**Exercise instructions**
Exclude pictures. Extract exactly the lines from the one that contains "Write the bpy" down to the one that contains "return ((px - 600) / F * Y, Y)", both included.

**Data provided**

***

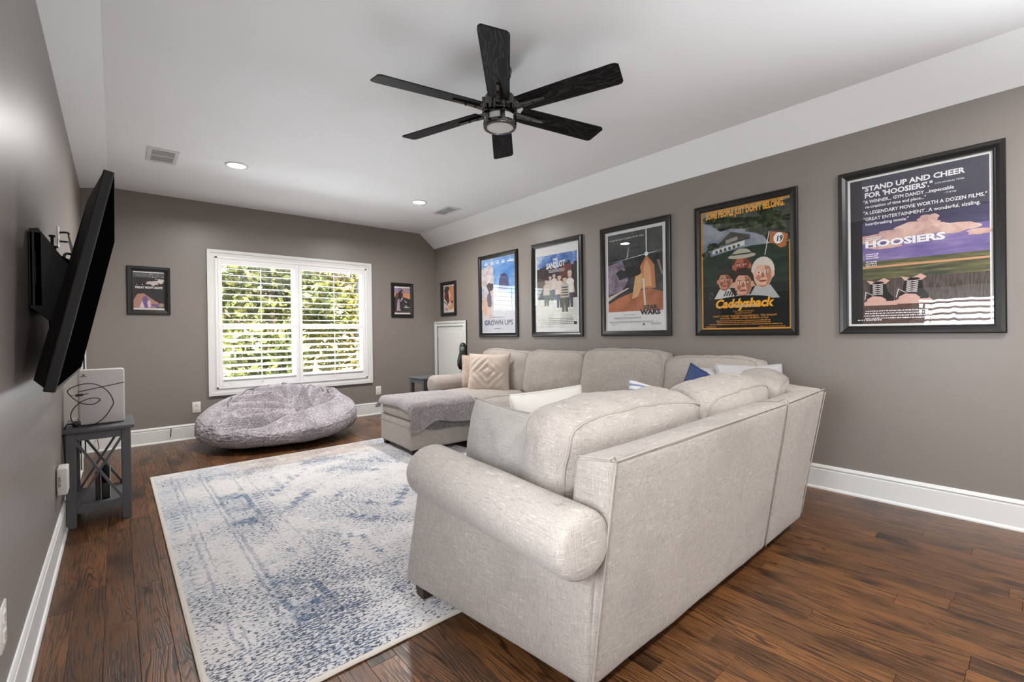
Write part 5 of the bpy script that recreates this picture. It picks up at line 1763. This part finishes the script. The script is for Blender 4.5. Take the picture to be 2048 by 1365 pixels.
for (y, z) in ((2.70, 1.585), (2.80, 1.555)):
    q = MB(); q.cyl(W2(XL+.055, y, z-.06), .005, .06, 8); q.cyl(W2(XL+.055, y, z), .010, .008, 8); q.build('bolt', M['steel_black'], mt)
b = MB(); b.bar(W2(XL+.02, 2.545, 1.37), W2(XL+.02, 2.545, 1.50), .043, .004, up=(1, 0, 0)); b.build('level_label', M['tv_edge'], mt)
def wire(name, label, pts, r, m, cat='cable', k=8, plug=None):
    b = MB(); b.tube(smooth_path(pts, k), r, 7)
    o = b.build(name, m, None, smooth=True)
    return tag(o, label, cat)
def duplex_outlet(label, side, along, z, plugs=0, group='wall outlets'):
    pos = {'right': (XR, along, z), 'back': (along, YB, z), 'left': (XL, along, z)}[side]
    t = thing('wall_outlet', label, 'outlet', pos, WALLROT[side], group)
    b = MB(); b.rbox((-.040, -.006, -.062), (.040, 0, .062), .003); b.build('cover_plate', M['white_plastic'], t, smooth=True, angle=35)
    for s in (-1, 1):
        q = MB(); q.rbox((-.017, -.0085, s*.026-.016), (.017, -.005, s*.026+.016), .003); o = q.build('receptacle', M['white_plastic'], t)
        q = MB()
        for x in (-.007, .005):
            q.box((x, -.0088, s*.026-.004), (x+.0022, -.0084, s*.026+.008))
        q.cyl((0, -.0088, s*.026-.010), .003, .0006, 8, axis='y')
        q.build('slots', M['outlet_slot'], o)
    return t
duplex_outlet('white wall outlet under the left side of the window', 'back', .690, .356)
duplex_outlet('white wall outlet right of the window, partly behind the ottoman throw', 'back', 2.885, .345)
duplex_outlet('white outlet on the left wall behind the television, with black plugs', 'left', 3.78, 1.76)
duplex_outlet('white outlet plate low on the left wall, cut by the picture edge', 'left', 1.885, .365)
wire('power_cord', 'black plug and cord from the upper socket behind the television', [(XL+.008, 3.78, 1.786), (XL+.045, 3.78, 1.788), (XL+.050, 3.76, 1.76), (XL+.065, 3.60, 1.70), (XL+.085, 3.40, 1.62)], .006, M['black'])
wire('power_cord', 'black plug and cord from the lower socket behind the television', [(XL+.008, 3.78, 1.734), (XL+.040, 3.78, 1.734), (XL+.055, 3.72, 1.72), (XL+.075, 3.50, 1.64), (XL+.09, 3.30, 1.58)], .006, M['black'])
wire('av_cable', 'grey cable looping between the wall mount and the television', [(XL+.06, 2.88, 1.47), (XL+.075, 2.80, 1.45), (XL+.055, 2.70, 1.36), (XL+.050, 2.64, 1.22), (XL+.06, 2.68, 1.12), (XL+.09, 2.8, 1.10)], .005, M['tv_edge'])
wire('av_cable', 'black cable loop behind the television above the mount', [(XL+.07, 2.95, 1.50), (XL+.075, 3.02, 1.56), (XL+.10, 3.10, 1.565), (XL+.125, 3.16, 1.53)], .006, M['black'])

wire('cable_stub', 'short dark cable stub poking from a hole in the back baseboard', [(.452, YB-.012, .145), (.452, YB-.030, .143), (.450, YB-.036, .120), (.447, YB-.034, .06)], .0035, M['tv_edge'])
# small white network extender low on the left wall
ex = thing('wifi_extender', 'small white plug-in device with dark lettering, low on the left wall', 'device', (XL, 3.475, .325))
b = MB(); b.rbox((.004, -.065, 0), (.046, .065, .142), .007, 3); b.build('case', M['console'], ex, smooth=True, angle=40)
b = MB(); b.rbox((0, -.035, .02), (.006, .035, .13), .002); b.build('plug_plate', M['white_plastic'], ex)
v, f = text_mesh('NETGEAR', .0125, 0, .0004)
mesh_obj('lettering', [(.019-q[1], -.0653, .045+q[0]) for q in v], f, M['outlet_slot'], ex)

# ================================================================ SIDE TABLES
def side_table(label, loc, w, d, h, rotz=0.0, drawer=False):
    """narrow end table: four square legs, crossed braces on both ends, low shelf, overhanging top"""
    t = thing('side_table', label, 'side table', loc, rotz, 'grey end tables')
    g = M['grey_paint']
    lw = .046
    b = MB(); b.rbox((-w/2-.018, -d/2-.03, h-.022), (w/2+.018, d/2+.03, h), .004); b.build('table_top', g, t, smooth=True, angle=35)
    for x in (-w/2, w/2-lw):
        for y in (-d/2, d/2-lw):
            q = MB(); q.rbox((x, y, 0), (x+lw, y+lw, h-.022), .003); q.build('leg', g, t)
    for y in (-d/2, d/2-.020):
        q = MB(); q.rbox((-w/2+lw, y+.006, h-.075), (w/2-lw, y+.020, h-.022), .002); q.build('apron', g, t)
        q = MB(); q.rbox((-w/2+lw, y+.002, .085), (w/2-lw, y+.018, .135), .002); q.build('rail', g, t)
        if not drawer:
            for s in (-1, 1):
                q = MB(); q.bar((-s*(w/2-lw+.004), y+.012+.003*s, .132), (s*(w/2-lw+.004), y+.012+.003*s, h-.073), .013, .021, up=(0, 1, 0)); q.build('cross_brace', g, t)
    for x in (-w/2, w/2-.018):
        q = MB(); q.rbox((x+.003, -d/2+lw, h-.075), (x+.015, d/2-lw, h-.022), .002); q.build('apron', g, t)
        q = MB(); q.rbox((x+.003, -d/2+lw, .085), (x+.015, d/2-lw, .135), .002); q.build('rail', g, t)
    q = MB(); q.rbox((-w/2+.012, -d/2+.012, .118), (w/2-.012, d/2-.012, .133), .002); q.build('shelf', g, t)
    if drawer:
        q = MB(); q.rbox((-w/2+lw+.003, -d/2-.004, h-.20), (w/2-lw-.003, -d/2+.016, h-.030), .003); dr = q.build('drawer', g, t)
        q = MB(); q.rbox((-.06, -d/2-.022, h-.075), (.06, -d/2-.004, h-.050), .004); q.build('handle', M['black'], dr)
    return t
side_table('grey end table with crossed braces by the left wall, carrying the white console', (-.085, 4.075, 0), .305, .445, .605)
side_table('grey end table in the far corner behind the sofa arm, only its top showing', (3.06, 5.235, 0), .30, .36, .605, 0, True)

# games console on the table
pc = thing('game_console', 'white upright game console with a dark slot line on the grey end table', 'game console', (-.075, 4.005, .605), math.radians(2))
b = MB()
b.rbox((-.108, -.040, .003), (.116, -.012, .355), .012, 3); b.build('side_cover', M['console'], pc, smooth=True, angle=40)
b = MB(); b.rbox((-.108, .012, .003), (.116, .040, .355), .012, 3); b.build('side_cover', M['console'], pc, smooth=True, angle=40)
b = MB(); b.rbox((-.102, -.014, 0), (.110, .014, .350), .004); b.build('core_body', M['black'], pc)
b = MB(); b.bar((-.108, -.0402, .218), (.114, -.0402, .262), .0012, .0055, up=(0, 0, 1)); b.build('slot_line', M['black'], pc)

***

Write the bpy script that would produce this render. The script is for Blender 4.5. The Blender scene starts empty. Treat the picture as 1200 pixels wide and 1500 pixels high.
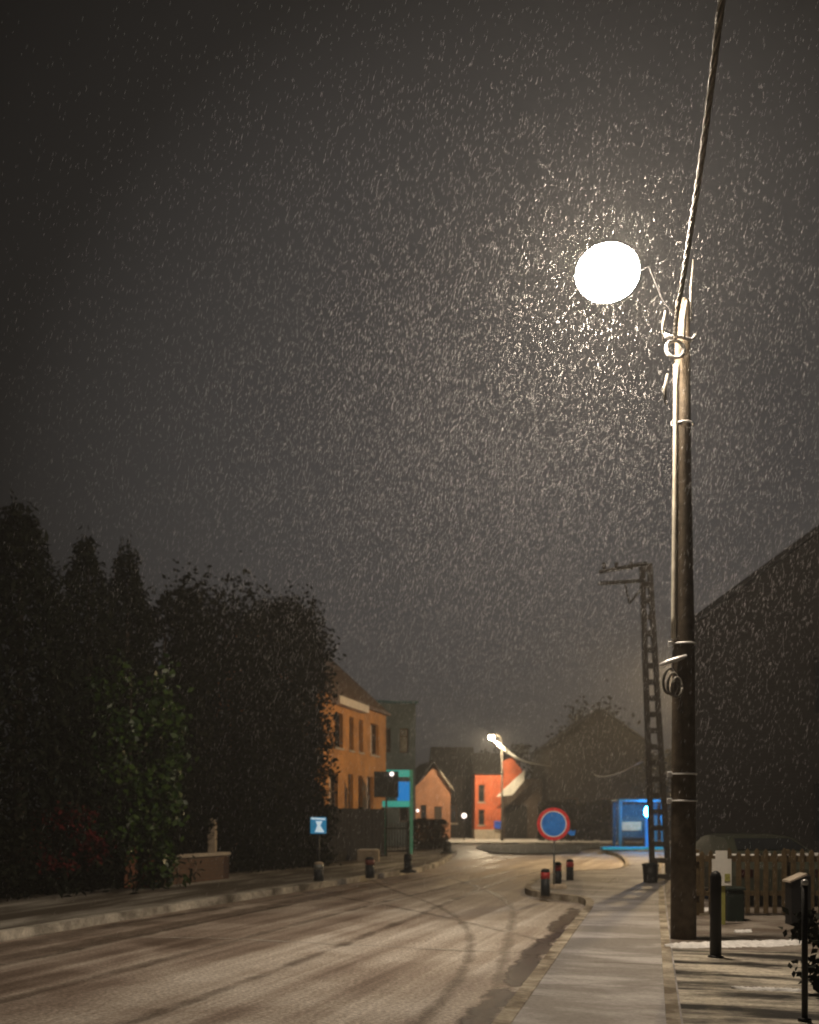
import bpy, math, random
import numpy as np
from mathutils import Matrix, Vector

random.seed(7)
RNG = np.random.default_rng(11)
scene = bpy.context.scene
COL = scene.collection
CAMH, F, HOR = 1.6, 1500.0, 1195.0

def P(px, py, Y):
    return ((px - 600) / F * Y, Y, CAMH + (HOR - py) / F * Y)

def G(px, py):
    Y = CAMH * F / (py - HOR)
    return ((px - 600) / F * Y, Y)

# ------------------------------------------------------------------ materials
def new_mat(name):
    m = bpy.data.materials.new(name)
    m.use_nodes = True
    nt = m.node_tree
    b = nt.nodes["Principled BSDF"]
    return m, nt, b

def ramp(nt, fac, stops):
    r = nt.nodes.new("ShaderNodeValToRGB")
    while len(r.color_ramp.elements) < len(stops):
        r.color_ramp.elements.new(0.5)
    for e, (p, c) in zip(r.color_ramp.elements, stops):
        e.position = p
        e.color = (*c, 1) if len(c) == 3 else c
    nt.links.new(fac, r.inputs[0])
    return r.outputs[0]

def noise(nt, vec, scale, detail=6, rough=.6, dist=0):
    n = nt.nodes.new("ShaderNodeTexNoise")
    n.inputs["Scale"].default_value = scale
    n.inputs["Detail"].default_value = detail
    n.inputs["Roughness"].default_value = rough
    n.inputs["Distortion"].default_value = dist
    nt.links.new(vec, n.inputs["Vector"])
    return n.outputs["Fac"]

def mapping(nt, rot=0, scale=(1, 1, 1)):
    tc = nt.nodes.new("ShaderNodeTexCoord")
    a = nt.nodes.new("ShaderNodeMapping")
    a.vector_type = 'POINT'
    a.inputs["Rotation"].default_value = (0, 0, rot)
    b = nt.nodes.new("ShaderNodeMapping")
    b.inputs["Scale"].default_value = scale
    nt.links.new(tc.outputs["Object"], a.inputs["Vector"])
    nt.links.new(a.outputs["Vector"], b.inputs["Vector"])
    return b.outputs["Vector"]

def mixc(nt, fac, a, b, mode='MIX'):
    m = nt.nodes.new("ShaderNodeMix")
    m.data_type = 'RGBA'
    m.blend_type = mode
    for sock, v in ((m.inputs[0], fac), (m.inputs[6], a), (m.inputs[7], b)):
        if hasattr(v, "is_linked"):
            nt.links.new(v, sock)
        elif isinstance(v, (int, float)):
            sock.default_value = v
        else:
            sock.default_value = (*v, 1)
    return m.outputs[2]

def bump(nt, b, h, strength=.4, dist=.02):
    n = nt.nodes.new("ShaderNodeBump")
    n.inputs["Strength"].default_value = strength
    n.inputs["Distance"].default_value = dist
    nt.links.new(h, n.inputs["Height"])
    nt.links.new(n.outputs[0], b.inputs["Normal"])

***

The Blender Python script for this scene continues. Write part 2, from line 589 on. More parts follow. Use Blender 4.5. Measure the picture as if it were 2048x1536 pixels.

***

**Problem solution**
Write the bpy script that would produce this render. The script is for Blender 4.5. The Blender scene starts empty. Treat the picture as 1200 pixels wide and 1500 pixels high.
import bpy, math, random
import numpy as np
from mathutils import Matrix, Vector

random.seed(7)
RNG = np.random.default_rng(11)
scene = bpy.context.scene
COL = scene.collection
CAMH, F, HOR = 1.6, 1500.0, 1195.0

def P(px, py, Y):
    return ((px - 600) / F * Y, Y, CAMH + (HOR - py) / F * Y)

def G(px, py):
    Y = CAMH * F / (py - HOR)
    return ((px - 600) / F * Y, Y)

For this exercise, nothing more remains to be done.